Quando giocava era attento anche agli scarpini?
Abbastanza ma non cambiavo tantissimo. Una volta che sceglievo uno scarpino me li facevano su misura. Poi sono stato uno dei primi ad averli personalizzati. Mi facevo scrivere “Miha”, il numero 11 o mettevo la bandiera serba. Quando ho iniziato ad avere i figli ho messo i loro nomi, poi sono diventati tanti e non ci stavano più quindi ho lasciato solo il mio soprannome. Anche a livello di brand ho cambiato molto perché ho indossato FILA, Asics me negli ultimi anni ho sempre messo Nike e adidas che sono i miei brand preferiti di scarpini.
Lo scarpino preferito quindi immagino sia di uno di questi due brand.
Esatto. Passano gli anni ma per me i migliori restano gli adidas Copa Mundial e gli adidas World Cup a sei tacchetti. Il look è bellissimo e il feeling della pelle è sempre ottimo. Anche con i nuovi scarpini Nike mi trovo bene perché sono molto leggeri ma usano altri materiali e io preferisco sempre giocare con scarpini di pelle.
Lei ha giocato per alcune delle squadre con le maglie stilisticamente più iconiche di sempre. Quali sono quelle che ha preferito?
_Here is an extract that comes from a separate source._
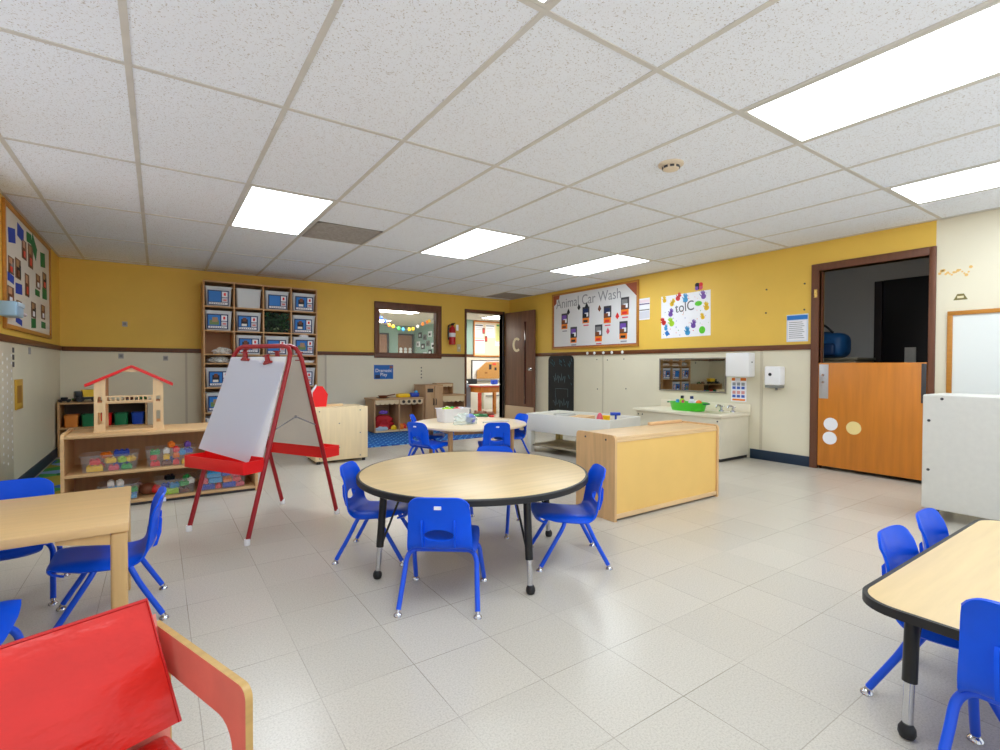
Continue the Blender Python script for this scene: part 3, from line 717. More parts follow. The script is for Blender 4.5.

Io di maglie ne ho un’infinità perché anche mia moglie e i miei figli sono appassionati, quindi nella mia carriera ho sempre scambiato le maglie con i grandi campioni, così come le ho chieste ai miei giocatori. Ho maglie firmate e con dedica anche da Maradona, Cristiano Ronaldo e tanti altri. Ad esempio Nico Dominguez quest’anno è andato in Nazionale con l’Argentina e gli ho chiesto di portarmi quella di Messi. Se invece mi chiedi qual è la maglia che più mi colpisce e mi emoziona ti dico che è sempre quella dello Stella Rossa perché è la squadra del mio cuore con cui ho vinto la Coppa Intercontinentale e la Coppa dei Campioni. A livello prettamente estetico invece ti dico quella blucerchiata della Sampdoria.